The Federal Acquisition Regulation (FAR) at Subpart 19.8 regulates the award of contracts/subcontracts under the 8(a) program. Generally, that regulation requires the agency which is to receive performance to offer the procurement to the SBA. Depending upon the circumstances, the agency may identify an 8(a) firm which is to perform the work. Upon SBA's acceptance, the agency awards the prime contract to the SBA. The award document is to contain prescribed clauses for 8(a) awards and allow for its use as both the prime contract with the SBA and the subcontract with the selected 8(a) firm. The agency contracting officer then executes the contract/subcontract on behalf of the requiring agency and forwards it to the SBA where an SBA contracting officer executes the prime contract/subcontract and acquires the authorized execution by an official of the selected 8(a) firm. However, absent termination or other special issues, the contract/subcontract is administered by the requiring agency.

The process of acquiring the signature of the SBA contracting officer takes time and delays award. The Partnership Agreement has been designed to speed that process by the SBA's delegating its contracting officer authority, involved in the execution of the contract/subcontract, to the requiring agency.

Guidance

The Partnership Agreement and the delegation of contracting officer authority for the execution of 8(a) contracts/subcontracts is effective for contracts and purchase orders and for competitive and noncompetitive awards. The effect of the Partnership Agreement is to delegate only contracting officer authority

in the execution of the contract/subcontract. The Partnership Agreement does not affect the parties or their roles, i.e., SBA is the prime contractor and the 8(a) firm is a subcontractor to the SBA.

DOE must still supply SBA with offering letters for contracts/subcontracts in excess of the simplified acquisition threshold. The SBA may still reject a proposed 8(a) firm..

For sole source 8(a) awards in excess of the simplified acquisition threshold, SBA is allowed 5 working days after receipt of an offering letter to accept or reject the proposed award or 8(a) firm. However, under the terms of the Partnership Agreement, DOE may assume acceptance on the sixth working day.

For competitive 8(a) awards in excess of the simplified acquisition threshold, SBA is allowed 5 working days from receipt of an offering letter to accept or reject the procurement. DOE may assume acceptance on the sixth working day. Once the 8(a) firm is selected or a competitive range is established, where no discussion are to be conducted, SBA has 2 working days to issue an eligibility determination for the selected firm or those firms in the competitive range.

In case of procurements subject to simplified acquisition threshold procedures, DOE is not required to provide an offering letter. Instead, DOE is to provide SBA with a signed purchase order. SBA then has two working days after receipt to make a negative eligibility determination. If no such determination is made within those two working days, the 8(a) firm is authorized to begin performance.
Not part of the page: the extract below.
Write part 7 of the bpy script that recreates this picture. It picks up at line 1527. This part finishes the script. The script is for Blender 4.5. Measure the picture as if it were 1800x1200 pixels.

The awarding office is required, within 15 calendar days of the date of award, to supply the SBA a copy of each 8(a) contract/subcontract where the award has been made exercising the delegation of SBA's contracting officer authority. Quarterly, SBA is to inform DOE's Office of Small Disadvantaged Business Utilization of any 8(a) requirements that the SBA accepted but for which SBA has not been furnished a copy of the award document.

Awarding offices are responsible for issuing procurement instrument identification numbers. The SBA will not issue subcontract numbers.

Awarding offices are obligated to ensure that all proposed joint ventures involving 8(a) firms are approved by SBA before a contract is awarded to the joint ventures. Each of the other special situations requiring notification or special contract language discussed in the Partnership Agreement (i.e., SBA's approval of novation agreements, advance notice of any final termination of the contract, and identification of SBA as the prime contractor ) are satisfied by the special 8(a) contract clauses at FAR 52.219-11 and -12.